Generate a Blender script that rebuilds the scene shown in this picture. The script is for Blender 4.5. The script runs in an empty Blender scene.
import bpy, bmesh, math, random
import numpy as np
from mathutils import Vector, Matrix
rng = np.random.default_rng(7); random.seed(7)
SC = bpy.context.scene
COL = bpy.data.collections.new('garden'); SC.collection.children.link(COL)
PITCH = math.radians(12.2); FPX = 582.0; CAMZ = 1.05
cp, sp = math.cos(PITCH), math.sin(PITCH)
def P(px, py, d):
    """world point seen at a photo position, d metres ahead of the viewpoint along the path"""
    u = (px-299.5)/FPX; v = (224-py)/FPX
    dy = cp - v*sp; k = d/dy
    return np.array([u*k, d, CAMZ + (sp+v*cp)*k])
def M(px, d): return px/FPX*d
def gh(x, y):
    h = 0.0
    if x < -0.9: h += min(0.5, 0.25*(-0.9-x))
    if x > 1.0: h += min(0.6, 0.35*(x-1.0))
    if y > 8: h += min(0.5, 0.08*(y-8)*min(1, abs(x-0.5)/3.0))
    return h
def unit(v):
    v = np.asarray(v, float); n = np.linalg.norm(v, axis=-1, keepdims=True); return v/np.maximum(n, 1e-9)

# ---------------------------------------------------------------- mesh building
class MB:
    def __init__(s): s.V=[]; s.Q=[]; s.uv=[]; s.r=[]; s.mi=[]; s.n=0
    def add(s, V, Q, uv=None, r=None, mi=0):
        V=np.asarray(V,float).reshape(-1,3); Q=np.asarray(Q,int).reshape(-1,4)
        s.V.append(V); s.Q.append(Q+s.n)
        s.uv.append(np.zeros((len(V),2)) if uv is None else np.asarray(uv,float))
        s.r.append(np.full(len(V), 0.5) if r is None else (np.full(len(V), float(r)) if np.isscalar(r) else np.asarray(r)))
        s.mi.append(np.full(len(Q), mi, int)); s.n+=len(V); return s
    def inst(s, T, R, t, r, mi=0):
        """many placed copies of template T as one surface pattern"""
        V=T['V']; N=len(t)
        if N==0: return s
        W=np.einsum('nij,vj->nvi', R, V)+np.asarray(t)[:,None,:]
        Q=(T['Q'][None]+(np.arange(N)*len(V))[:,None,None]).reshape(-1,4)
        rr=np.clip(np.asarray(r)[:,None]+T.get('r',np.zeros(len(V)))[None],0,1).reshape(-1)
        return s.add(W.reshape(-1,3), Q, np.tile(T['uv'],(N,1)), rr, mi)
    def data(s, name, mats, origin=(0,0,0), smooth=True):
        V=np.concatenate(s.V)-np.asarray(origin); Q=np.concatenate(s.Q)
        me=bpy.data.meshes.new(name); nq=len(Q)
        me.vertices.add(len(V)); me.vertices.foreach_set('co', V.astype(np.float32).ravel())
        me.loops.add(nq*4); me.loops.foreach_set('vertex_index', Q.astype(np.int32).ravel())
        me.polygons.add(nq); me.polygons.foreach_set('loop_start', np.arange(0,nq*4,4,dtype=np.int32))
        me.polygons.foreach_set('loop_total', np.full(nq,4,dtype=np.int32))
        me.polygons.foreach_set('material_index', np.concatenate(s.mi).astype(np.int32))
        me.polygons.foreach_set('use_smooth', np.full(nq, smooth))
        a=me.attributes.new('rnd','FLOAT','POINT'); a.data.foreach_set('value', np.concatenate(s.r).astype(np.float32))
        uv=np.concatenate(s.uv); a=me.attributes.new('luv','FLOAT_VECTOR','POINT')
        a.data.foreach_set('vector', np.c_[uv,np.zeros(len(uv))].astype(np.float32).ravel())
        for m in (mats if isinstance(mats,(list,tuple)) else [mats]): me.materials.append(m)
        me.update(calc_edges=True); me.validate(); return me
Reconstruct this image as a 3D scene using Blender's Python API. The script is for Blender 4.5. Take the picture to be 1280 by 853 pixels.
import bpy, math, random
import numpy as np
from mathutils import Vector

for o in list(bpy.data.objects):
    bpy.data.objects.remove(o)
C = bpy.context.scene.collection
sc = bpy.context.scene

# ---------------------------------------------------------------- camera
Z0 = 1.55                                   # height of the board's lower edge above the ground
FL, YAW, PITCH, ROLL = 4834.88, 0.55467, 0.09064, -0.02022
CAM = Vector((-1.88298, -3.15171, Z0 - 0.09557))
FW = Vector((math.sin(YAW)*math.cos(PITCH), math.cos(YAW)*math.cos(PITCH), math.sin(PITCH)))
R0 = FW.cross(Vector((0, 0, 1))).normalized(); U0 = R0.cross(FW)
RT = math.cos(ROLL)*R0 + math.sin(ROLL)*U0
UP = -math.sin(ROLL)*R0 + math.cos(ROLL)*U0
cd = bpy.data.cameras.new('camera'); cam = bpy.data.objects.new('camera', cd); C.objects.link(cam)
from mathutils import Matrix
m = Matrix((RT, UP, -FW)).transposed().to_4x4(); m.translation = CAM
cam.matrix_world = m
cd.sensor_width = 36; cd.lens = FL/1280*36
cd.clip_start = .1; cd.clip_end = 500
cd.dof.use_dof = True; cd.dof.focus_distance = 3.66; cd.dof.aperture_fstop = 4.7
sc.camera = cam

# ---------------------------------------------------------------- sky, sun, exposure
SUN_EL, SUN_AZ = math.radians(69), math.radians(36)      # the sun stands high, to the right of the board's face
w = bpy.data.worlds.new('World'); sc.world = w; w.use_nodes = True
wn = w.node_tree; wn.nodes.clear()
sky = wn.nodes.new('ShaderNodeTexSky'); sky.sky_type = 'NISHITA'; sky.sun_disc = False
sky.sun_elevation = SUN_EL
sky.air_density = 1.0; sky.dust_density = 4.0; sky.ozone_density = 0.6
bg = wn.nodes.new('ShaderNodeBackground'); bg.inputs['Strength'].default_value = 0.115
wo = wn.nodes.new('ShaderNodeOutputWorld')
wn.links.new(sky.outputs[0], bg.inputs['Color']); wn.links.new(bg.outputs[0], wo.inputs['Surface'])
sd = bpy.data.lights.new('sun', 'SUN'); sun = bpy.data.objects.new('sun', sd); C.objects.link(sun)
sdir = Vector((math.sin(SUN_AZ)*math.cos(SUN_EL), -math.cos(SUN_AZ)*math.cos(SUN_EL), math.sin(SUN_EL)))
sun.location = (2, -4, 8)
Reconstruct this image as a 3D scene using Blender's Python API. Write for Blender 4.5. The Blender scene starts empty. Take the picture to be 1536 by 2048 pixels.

▶ Short exercise
Print exactly, and only, the lines beginning at the top of the listing and ending at the line with "v = np.asarray(v, float);".

▶ Output of the task
Generate a Blender script that rebuilds the scene shown in this picture. The script is for Blender 4.5. The script runs in an empty Blender scene.
import bpy, bmesh, math, random
import numpy as np
from mathutils import Vector, Matrix
rng = np.random.default_rng(7); random.seed(7)
SC = bpy.context.scene
COL = bpy.data.collections.new('garden'); SC.collection.children.link(COL)
PITCH = math.radians(12.2); FPX = 582.0; CAMZ = 1.05
cp, sp = math.cos(PITCH), math.sin(PITCH)
def P(px, py, d):
    """world point seen at a photo position, d metres ahead of the viewpoint along the path"""
    u = (px-299.5)/FPX; v = (224-py)/FPX
    dy = cp - v*sp; k = d/dy
    return np.array([u*k, d, CAMZ + (sp+v*cp)*k])
def M(px, d): return px/FPX*d
def gh(x, y):
    h = 0.0
    if x < -0.9: h += min(0.5, 0.25*(-0.9-x))
    if x > 1.0: h += min(0.6, 0.35*(x-1.0))
    if y > 8: h += min(0.5, 0.08*(y-8)*min(1, abs(x-0.5)/3.0))
    return h
def unit(v):
    v = np.asarray(v, float); n = np.linalg.norm(v, axis=-1, keepdims=True); return v/np.maximum(n, 1e-9)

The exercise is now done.